====== PROVIDED MATERIAL

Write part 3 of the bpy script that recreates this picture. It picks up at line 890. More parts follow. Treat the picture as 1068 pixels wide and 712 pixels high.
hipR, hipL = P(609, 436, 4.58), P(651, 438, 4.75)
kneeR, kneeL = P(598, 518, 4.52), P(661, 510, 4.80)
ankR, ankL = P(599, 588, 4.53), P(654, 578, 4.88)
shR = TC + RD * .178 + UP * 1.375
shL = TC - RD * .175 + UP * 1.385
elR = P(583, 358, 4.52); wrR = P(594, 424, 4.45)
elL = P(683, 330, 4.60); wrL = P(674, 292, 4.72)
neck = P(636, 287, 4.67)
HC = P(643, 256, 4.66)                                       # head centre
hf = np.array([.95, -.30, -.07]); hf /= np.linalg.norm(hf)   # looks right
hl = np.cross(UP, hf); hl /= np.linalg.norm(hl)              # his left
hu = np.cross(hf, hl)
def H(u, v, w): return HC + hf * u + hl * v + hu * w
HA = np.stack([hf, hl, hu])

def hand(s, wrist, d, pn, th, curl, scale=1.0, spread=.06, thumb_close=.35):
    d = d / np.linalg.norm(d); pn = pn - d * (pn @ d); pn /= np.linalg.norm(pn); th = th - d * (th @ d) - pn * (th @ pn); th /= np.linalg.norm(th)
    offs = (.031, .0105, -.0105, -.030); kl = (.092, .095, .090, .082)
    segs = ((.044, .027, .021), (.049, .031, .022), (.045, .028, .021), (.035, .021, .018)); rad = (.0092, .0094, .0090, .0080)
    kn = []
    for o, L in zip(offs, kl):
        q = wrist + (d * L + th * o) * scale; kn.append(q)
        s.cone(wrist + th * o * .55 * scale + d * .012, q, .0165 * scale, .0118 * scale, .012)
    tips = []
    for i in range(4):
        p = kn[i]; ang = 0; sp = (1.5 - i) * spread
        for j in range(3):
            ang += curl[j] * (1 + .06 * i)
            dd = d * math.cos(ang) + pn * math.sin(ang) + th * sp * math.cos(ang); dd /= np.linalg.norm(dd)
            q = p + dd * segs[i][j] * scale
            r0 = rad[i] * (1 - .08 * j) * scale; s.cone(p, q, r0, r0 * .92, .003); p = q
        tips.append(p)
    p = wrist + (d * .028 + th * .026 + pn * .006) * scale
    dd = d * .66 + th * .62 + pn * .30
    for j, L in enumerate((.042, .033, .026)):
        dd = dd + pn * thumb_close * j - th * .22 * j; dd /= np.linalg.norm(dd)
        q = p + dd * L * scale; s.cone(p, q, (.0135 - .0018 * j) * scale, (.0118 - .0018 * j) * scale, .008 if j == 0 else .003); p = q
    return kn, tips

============

Copy out the full material exactly as it appears.

Write part 3 of the bpy script that recreates this picture. It picks up at line 890. More parts follow. Treat the picture as 1068 pixels wide and 712 pixels high.
hipR, hipL = P(609, 436, 4.58), P(651, 438, 4.75)
kneeR, kneeL = P(598, 518, 4.52), P(661, 510, 4.80)
ankR, ankL = P(599, 588, 4.53), P(654, 578, 4.88)
shR = TC + RD * .178 + UP * 1.375
shL = TC - RD * .175 + UP * 1.385
elR = P(583, 358, 4.52); wrR = P(594, 424, 4.45)
elL = P(683, 330, 4.60); wrL = P(674, 292, 4.72)
neck = P(636, 287, 4.67)
HC = P(643, 256, 4.66)                                       # head centre
hf = np.array([.95, -.30, -.07]); hf /= np.linalg.norm(hf)   # looks right
hl = np.cross(UP, hf); hl /= np.linalg.norm(hl)              # his left
hu = np.cross(hf, hl)
def H(u, v, w): return HC + hf * u + hl * v + hu * w
HA = np.stack([hf, hl, hu])

def hand(s, wrist, d, pn, th, curl, scale=1.0, spread=.06, thumb_close=.35):
    d = d / np.linalg.norm(d); pn = pn - d * (pn @ d); pn /= np.linalg.norm(pn); th = th - d * (th @ d) - pn * (th @ pn); th /= np.linalg.norm(th)
    offs = (.031, .0105, -.0105, -.030); kl = (.092, .095, .090, .082)
    segs = ((.044, .027, .021), (.049, .031, .022), (.045, .028, .021), (.035, .021, .018)); rad = (.0092, .0094, .0090, .0080)
    kn = []
    for o, L in zip(offs, kl):
        q = wrist + (d * L + th * o) * scale; kn.append(q)
        s.cone(wrist + th * o * .55 * scale + d * .012, q, .0165 * scale, .0118 * scale, .012)
    tips = []
    for i in range(4):
        p = kn[i]; ang = 0; sp = (1.5 - i) * spread
        for j in range(3):
            ang += curl[j] * (1 + .06 * i)
            dd = d * math.cos(ang) + pn * math.sin(ang) + th * sp * math.cos(ang); dd /= np.linalg.norm(dd)
            q = p + dd * segs[i][j] * scale
            r0 = rad[i] * (1 - .08 * j) * scale; s.cone(p, q, r0, r0 * .92, .003); p = q
        tips.append(p)
    p = wrist + (d * .028 + th * .026 + pn * .006) * scale
    dd = d * .66 + th * .62 + pn * .30
    for j, L in enumerate((.042, .033, .026)):
        dd = dd + pn * thumb_close * j - th * .22 * j; dd /= np.linalg.norm(dd)
        q = p + dd * L * scale; s.cone(p, q, (.0135 - .0018 * j) * scale, (.0118 - .0018 * j) * scale, .008 if j == 0 else .003); p = q
    return kn, tips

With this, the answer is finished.